Safe Haskell	None
Language	Haskell2010

Data.Profunctor.Product.TH

Description

If you have a data declaration which is a polymorphic product, for example

data Foo a b c = Foo a b c

or

data Foo a b c = Foo { foo :: a, bar :: b, baz :: c }

then you can use Template Haskell to automatically derive the product-profunctor Default instances and product-profunctor "adaptor" with the following splice:

$(makeAdaptorAndInstanceInferrable "pFoo" ''Foo)

The adaptor for a type Foo is by convention called pFoo, but in practice you can call it anything. If you don't care to specify the name pFoo yourself you can use

$(makeAdaptorAndInstanceInferrable' ''Foo)

and it will be named pFoo automatically.

pFoo will have the type

pFoo :: ProductProfunctor p
     => Foo (p a a') (p b b') (p c c')
     -> p (Foo a b c) (Foo a' b' c')

and the instance generated will be

instance (ProductProfunctor p, Default p a a', Default p b b', Default p c c')
      => Default p (Foo a b c) (Foo a' b' c')

If you are confused about the meaning of pFoo it may help to consider the corresponding function that works with Applicatives (its implementation is given below).

pFooApplicative :: Applicative f
                => Foo (f a) (f b) (f c)
                -> f (Foo a b c)

The product-profunctor "adaptor" (in this case pFoo) is a generalization of Data.Traversable.sequence in two different ways. Firstly it works on datatypes with multiple type parameters.
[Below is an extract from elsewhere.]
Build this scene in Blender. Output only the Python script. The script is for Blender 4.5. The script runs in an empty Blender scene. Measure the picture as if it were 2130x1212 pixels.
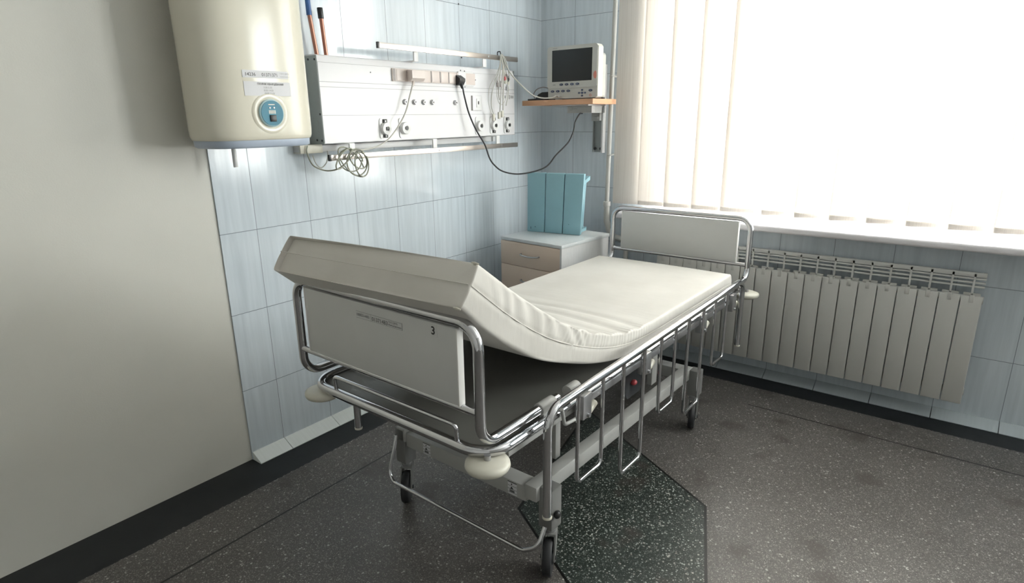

Secondly it works on ProductProfunctors, which are themselves a generalization of Applicatives.

If your type has only one field, for example

data Foo a = Foo a

or

newtype Foo a = Foo a

then you will also get the instance

instance Newtype Foo where
  constructor = Foo
  field       = \(Foo x) -> x

which allows you to use the polymorphic function pNewtype instead of pFoo.

If you prefer not to use Template Haskell then the generated code can be written by hand because it is quite simple. It corresponds very closely to what we would do in the more familiar Applicative case. For an Applicative we would write

pFooApplicative :: Applicative f
                => Foo (f a) (f b) (f c) -> f (Foo a b c)
pFooApplicative f = Foo <$> foo f
                        <*> bar f
                        <*> baz f

whereas for a ProductProfunctor we write

import Data.Profunctor (lmap)
import Data.Profunctor.Product ((***$), (****))

pFoo :: ProductProfunctor p
     => Foo (p a a') (p b b') (p c c') -> p (Foo a b c) (Foo a' b' c')
pFoo f = Foo ***$ lmap foo (foo f)
             **** lmap bar (bar f)
             **** lmap baz (baz f)

The Default instance is then very simple.

instance (ProductProfunctor p, Default p a a', Default p b b', Default p c c')
      => Default p (Foo a b c) (Foo a' b' c') where
    def = pFoo (Foo def def def)

Synopsis

makeAdaptorAndInstanceInferrable :: String -> Name -> Q [Dec]
makeAdaptorAndInstanceInferrable' :: Name -> Q [Dec]
makeAdaptorAndInstance :: String -> Name -> Q [Dec]
makeAdaptorAndInstance' :: Name -> Q [Dec]

Documentation

makeAdaptorAndInstanceInferrable :: String -> Name -> Q [Dec] Source #

For example

$(makeAdaptorAndInstanceInferrable "pFoo" ''Foo)

generates the Default instance and the adaptor pFoo.

makeAdaptorAndInstanceInferrable' :: Name -> Q [Dec] Source #

For example

$(makeAdaptorAndInstanceInferrable' ''Foo)

generates the Default instance and the adaptor pFoo. The name of the adaptor is chosen by prefixing the type name "Foo" with the string "p".

makeAdaptorAndInstance :: String -> Name -> Q [Dec] Source #

Use makeAdaptorAndInstanceInferrable instead, because it generates instances with better inference properties. Will be deprecated in version 0.12.

makeAdaptorAndInstance' :: Name -> Q [Dec] Source #

Use makeAdaptorAndInstanceInferrable instead, because it generates instances with better inference properties. Will be deprecated in version 0.12.